A former owner of a central Minnesota golf club and banquet hall has been sentenced to prison for evading nearly $500,000 in federal taxes by conducting almost 100 bank transactions in an amount just shy of triggering legal reporting requirements.

Roger M. Pedley, 71, of Motley, was sentenced Wednesday in federal court in Duluth to one year and one day in prison, and he was ordered to pay $489,623 in restitution and fined $60,000 for evading taxes for years 2006 through 2009.

The onetime owner of the Pine Ridge Golf Club in Motley pleaded guilty last year, admitting that he carried out 94 cash transactions of $9,900 each, just below the $10,000 minimum that would have required reports to the U.S. Treasury.

Pedley told an IRS agent that the money came from his mother and was not income, according to court records.

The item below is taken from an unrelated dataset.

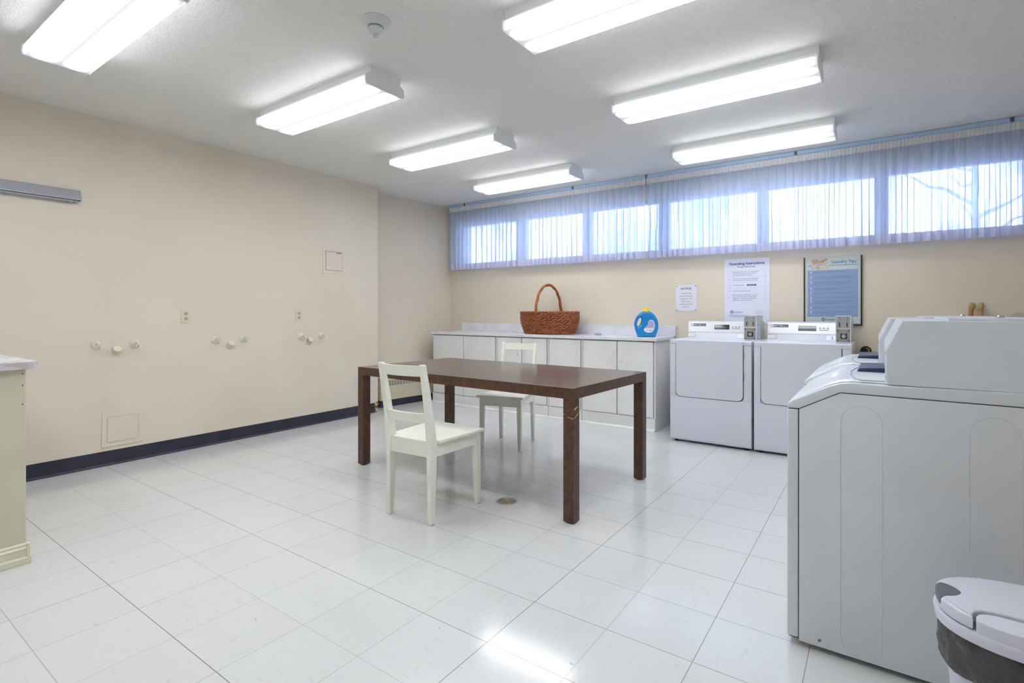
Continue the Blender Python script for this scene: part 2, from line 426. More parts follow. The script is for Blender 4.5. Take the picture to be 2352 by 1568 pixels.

However, he later admitted that a banker advised him on how to slip under the reporting requirement and evade income taxes.

The defendant "systematically cheated on his taxes, took great pains to keep what he was doing concealed and was willing to lie to law enforcement not once but twice to keep his secret," the prosecution wrote in a court filing arguing for prison time.

The defense countered that its client was a law-abiding and hardworking citizen, and a "devoted husband and father" who should be sentenced to no more than six to 12 months of community confinement — typically a halfway house — and probation.

Pedley used the money to cover loans he had taken out to build a new bowling center near Little Falls and "to provide for his wife and son," a defense court filing explained.

The golf club was sold to new owners in July 2013, about three months after Pedley's guilty plea.